Ben Outhwaite, the head of genizah research at Cambridge, told The New Yorker how important the Cairo Genizah collection is for scholars. “It is not hyperbole to talk about it as having rewritten what we knew of the Jews, the Middle East, and the Mediterranean in the Middle Ages.”
The fragments reveal that Jewish merchants collaborated with Christians and Muslims; that Jews were treated more tolerantly than previously assumed, and anti-Semitism was less common than thought. Their importance is increasingly being acknowledged. In 2013, the libraries of Oxford and Cambridge Universities joined together to raise funds to keep the collection intact – the first time they have worked together in this way.

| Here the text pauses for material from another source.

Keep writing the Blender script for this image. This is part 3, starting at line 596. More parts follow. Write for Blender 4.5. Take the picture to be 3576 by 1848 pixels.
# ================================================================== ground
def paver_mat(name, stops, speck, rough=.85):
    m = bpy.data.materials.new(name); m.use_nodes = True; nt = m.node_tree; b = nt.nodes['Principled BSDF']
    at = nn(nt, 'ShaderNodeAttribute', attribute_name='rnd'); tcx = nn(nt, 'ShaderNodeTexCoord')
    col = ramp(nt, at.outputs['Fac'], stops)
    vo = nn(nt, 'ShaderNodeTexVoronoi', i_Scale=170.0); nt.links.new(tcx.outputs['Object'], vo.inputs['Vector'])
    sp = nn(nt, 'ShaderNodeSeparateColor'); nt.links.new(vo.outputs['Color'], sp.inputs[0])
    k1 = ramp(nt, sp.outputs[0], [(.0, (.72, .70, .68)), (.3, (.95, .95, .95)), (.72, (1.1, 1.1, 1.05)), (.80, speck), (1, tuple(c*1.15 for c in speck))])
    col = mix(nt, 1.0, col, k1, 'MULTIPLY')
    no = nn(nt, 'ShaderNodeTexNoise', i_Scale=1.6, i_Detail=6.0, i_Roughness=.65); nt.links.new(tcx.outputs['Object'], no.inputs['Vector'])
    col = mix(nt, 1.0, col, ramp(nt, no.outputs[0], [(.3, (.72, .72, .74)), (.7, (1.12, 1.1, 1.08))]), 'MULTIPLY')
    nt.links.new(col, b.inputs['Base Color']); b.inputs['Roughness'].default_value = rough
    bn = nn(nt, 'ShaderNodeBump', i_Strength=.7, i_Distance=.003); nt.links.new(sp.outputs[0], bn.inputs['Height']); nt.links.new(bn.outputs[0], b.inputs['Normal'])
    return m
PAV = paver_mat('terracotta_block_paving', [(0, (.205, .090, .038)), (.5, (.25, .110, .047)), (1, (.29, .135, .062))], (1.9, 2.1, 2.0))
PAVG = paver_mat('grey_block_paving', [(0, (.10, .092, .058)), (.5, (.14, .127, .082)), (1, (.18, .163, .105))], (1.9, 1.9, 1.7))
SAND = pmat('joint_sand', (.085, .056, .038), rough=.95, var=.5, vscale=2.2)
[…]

At the time, David Abulafia, author of The Great Sea: A Human History of the Mediterranean, said: “The Cairo Genizah documents are like a searchlight, illuminating dark corners of the history of the Mediterranean and shedding a bright light on the social, economic and religious life of the Jews not just of medieval Egypt but of lands far away. There is nothing to compare with them as source for the history of the 10th to 12th Centuries, anywhere in Europe or the Islamic world.”
Between the lines
Rather than being ‘sacred waste’ too important to throw away, the fragments were examples of rubbish recycled by bookbinders. “Recycling medieval written material was a frequent occurrence in the workshop of early-modern (as well as medieval) binders,” writes Kwakkel. “When a printed book from 1577 was to be fitted with its binding, the binder grabbed the 132 paper slips from his equivalent of a blue recycling bin and moulded them, likely wet, into cardboard boards.”
The process means that words never intended for posterity can still be read today. “The slips are first of all remarkable simply because such small written objects rarely survive from medieval society… There are few places where such objects can slumber undisturbed for centuries,” he says. “This is when their long journey to our modern period started, as stowaways hitchhiking on 16th Century printed matter.”
Including receipts, requests to servants and shopping lists, it’s a collection that’s rare for historians. “Messages like these bring us as close to real medieval society as you can get,” writes Kwakkel. “They are the medieval voices we normally don’t hear, that tell the story of what happened ‘on the ground’.”
And it’s a collection that could be far bigger than first thought. Using an X-ray technology created to look beneath the surface of paintings and detect earlier stages of composition, Kwakkel has developed a way to see through fragile book bindings. In October 2015, he began scanning early printed books in Leiden University Library.
“The new technique is amazing in that it shows us fragments – medieval text – that we could otherwise never see because they are hidden behind a layer of parchment or paper,” wrote Kwakkel in a blog post about his Hidden Library project. While the technology needs to be improved, it hints at a process that could reveal a secret library within a library. “We might be able to access a hidden medieval ‘library’ if we were able to gain access to the thousands of manuscript fragments hidden in bindings.”